As things stand, nobody got enough votes to run the council outright. The SNP got the most votes, so they should get the chance to govern as a minority administration, and that's why Greens gave our full support to an SNP Leader and Depute Leader. We made that clear from the outset of negotiations. We also made clear that we look forward to working with the SNP to bring forward much-needed reform to council rules and procedures. Because Glasgow needs change.

The thing is, the change that the Greens are determined to shepherd in this city is that we grow into a style of leadership that is fair, balanced, proportionate and reasonable. Not words you'd associate with politics, and therein lies the problem. The reactionary, howling-at-the-moon behaviour we encountered after Thursday's votes was astonishing. Why is politics exempt from reason? Are we not grown-ups? Why do people expect so little from their elected representatives when in any other professional context, such behaviour would just be embarrassing?

On two occasions, just two in the whole agenda, and having supported their Leader, Depute Leader and Lord Provost, we chose – as a group - to vote against the SNP. That act in itself will lose us some fans. But hey, if you can't tell the difference between support for independence and support for the SNP we don't have much hope. If you can't tell the difference between independence campaigning and a local council agenda deciding the make-up of committees, we don't have much hope. Those of us who campaign for independence do not have a monopoly on truth, decency, not-being-fascists, ethical behaviour, or - evidently – sanity.

Change in Glasgow means challenging the culture of entitlement. It means behaving differently. It means not assuming power that is not earned. And, shock horror, sometimes it means working with other people, even those with whom we fundamentally disagree, if it means a better outcome for the city from the result of that vote. Local authority decision-making affects our homes, our schools, our social care – these things are too important to get subsumed into a vacuum of constitutional debate. Greens take local issues seriously, and we take local government seriously. That was our position throughout this election and that's how we will be acting in the chambers for the next five years. 

We challenged the SNP because they wanted to have all the power in the most important committee. And the Executive Committee is going to matter more than ever over the next few months while council structures are reviewed, because there will be no Scrutiny Committees in the meantime. It's a basic principle to hold power to account. It would not have been okay for one party, any party, to be unchallengeable for months.

When we raised the unbalanced makeup of the Executive Committee as a concern, the SNP said it couldn't be a larger group because the room wasn't big enough. Aye. Right. We were only asking for basic democratic minimums. They could have listened to us, and had our support.
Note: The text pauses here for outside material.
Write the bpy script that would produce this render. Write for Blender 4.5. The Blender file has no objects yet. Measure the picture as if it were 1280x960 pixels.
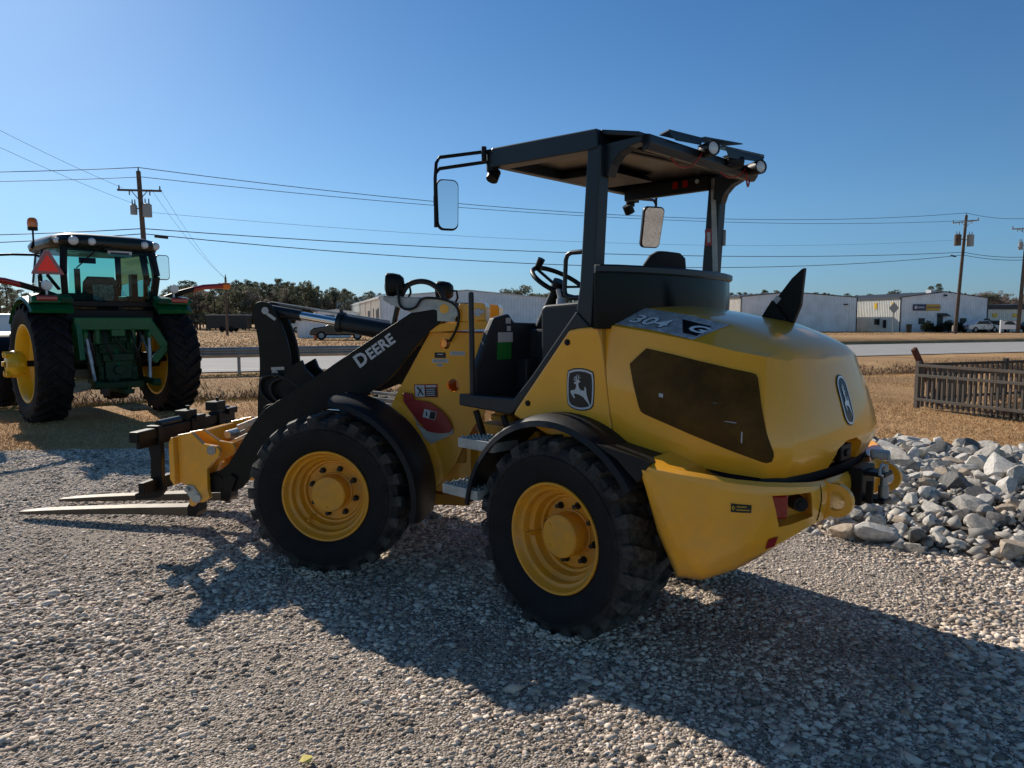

But they charged on ahead demanding a majority on Exec, so we brought and won an amendment to ensure a proportionate group instead.

Yes, that means the Tories get two seats at the table, same as the Greens.  However, in order to pass anything, anything at all, they'll need support from other parties. 

Finally, we voted for a Labour Depute Lord Provost. The Lord Provost and her Depute (and I'm so delighted it's her Depute - we made it clear we would only support a woman) are most importantly ceremonial, symbolic roles. We voted for a sense of balance, one SNP and one Labour, to better reflect how this city voted. We actually challenged the parties to find consensus choices, that the whole chamber could get behind, but I guess it's going to take a while longer to wear down a tribal mindset that can't stomach anything other than a binary choice.

And that's been the most uncomfortable thing this first fortnight has revealed. The sheer potency of tribalism in our city chambers - ugly, tantruming, energy-sapping tribalism. Tribalism is what has held this city back from it's full potential for decades. It's time to grow up. People voted for change in Glasgow. That's what the Greens are going to give them.